Above: Tom Connor as Paul McCartney performing Let It Be. Photo by Andrew AB Photography.


Newnham and Connor weave a path through the partnership’s songwriting progression in a series of ‘chapters’, hitting many of the expected landmarks on the way (including I Wanna Hold Your Hand in four languages), but also offering a few more unexpected numbers – the unreleased 1969 track Because I Know You Love Me So, All My Loving and Julia for example.
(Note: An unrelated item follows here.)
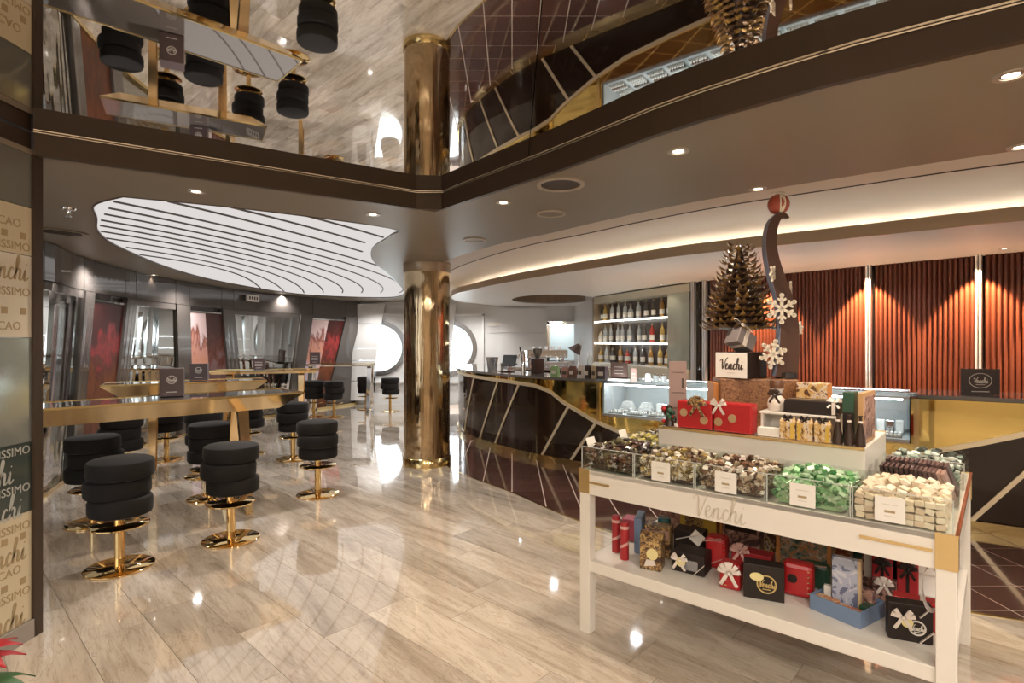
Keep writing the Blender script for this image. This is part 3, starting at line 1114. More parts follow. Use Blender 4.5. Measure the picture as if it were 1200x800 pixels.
# what lies in the case
NAP = mat('white paper', (0.8, 0.8, 0.78), 0.6)
DKCH = mat('dark chocolate', (0.035, 0.018, 0.012), 0.35)
MILK = mat('milk chocolate', (0.13, 0.055, 0.028), 0.35)
ordw = ['first', 'second', 'third', 'fourth', 'fifth', 'sixth', 'seventh', 'eighth', 'ninth', 'tenth', 'eleventh', 'twelfth', 'thirteenth']
LC = sB1 - sA
PRAL = []
for m_ in (DKCH, MILK, NAP, CHROME):
    o = MB().box((0, 0, 0), (0.022, 0.030, 0.022), bev=0.004).build('praline', m_)
    PRAL.append(o.data)
    bpy.data.objects.remove(o)
ntr = 12
for i in range(ntr):
    f = .05 + .90 * i / (ntr - 1)
    q = bar.pt(sA + LC * f, -.27, CZ0)
    d = bar.at(sA + LC * f)[1]
    t = thing('pastry_tray', '%s tray of wrapped sweets from the left gold jamb inside the case' % ordw[i], 'tray', q, math.atan2(d.y, d.x), 'trays of sweets in the display case')
    MB().box((0, 0, 0.008), (0.20, 0.46, 0.014), bev=.004).build('tray', CHROME, t)
    if i % 3 != 2:
        b = MB()
        for k in range(10):
            b.box((0, 0.10, 0.021 + 0.011 * k), (0.185 - 0.010 * k, 0.15 - 0.007 * k, 0.009), rz=0.22 * math.sin(k * 2.1))
        b.build('napkin_stack', NAP, t)
    else:
        for k in range(3):
            MB().box((-.075 + .075 * k, .10, .07), (.06, .08, .11), bev=.003).build('carton', NAP if k != 1 else CHROME, t)
    for r_ in range(4):
        for k in range(6):
            o = link('praline', PRAL[(i + r_) % 4 if r_ % 2 else 2], t)
            o.matrix_local = Matrix.Translation((-.08 + .032 * k, -.19 + .05 * r_, .027)) @ Matrix.Rotation(R.uniform(-.25, .25), 4, 'Z')

# ---------------------------------------------------------------- back bar with bottles
sh = thing('bottle_shelf', 'lit bottle shelving with dark back behind the bar', 'shelf')
sS0, sS1, sS2 = sB(696), sB(782), sB(808)
m_ = MB()
sweep(m_, wr, sS0, sS1, rect(-0.36, -0.34, 1.0, 2.36), 0.2)
m_.build('back_panel', mat('shelf back', (0.06, 0.04, 0.03), 0.2), sh)
m_ = MB()
sweep(m_, wr, sS0, sS2, rect(-0.36, 0.0, 2.36, 2.48), 0.2)
m_.build('header', mat('champagne panel', (0.66, 0.62, 0.48), 0.3, 0.3), sh)
m_ = MB()
sweep(m_, wr, sS0, sS2, rect(-0.36, 0.06, 0.0, 1.17), 0.2)
m_.build('base_cabinet', mat('champagne front', (0.55, 0.50, 0.38), 0.3, 0.3), sh)
m_ = MB()
sweep(m_, wr, sS1, sS2, rect(-0.34, 0.0, 1.17, 2.36), 0.2)
m_.build('mirror_panel', mat('reflection-tinted mirror', (0.70, 0.72, 0.58), 0.22, 0.85), sh)  # light greenish colour imitates the lit reflection in this panel
m_ = MB()
sweep(m_, wr, sS0 - 0.09, sS0 - 0.01, rect(-0.36, 0.0, 0.0, 2.48), 0.2)
m_.build('end_post', BRONZE, sh)
LEDW = emis('shelf LED', (1, 0.95, 0.86), S_SHELF)
levels = [1.19, 1.575, 2.0]
for z in levels[1:]:
    m_ = MB()
    sweep(m_, wr, sS0, sS1 - 0.01, rect(-0.335, -0.03, z - 0.022, z), 0.2)
    m_.build('shelf_board', CLEAR, sh)
    m_ = MB()
    sweep(m_, wr, sS0, sS1 - 0.01, rect(-0.03, -0.012, z - 0.024, z + 0.001), 0.2)
    m_.build('light_edge', LEDW, sh)
m_ = MB()
sweep(m_, wr, sS0, sS1 - 0.01, rect(-0.335, -0.0, 1.172, 1.19), 0.2)
m_.build('shelf_board', WHITE, sh)
for zt in ():
    m_ = MB()
    sweep(m_, wr, sS0 + 0.02, sS1 - 0.03, rect(-0.08, -0.05, zt - 0.01, zt), 0.2)
    m_.build('light_edge', LEDW, sh)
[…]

Each takes a solo moment in the spotlight – Connor with Yesterday, Newnham’s In My Life, while vocally, both seem to get stronger as the show progresses, tearing through the rockiness of a grooving I Got a Feeling, Don’t Let Me Down, and Get Back, and nailing those trademark Everly Brothers-inspired Beatle harmonies from Love Me Do to Let It Be and beyond.

While Newnham plays guitar throughout, Connor makes a decent job of appearing to play bass ‘upside down’ – with actor Adam Keast taking up the sonic slack behind. When it comes to playing live, Connor swaps to a right-handed strung instrument. Both actor-musos take their turn at the piano.

Meanwhile Ben Gladwin adds bright backing vocals, percussion and keyboard support, Greg Joy returns on drums and (you might think ironically) Mike Woodvine is an unsung George Harrison-style lead guitarist.

It’s not the glossiest and slickest of Beatle stage shows, but the touch of roughness around the edges gives it an endearing warmth and a sense of intimacy. It’s heartfelt and never less than entertaining.

While A Day in the Life’s 24-bar orchestral crescendo and thundering piano chord creates a satisfying punctuation mark to the first half, Newnham and Connor opt to end the second in Abbey Road medley fashion.

But like Abbey Road, there’s a little extra in the offing after the ‘and in the end’ with an understated rendition of ‘last Beatles song’ Now and Then followed by a crowd-pleasing singalong Hey Jude to send their audience home on an endorphin high.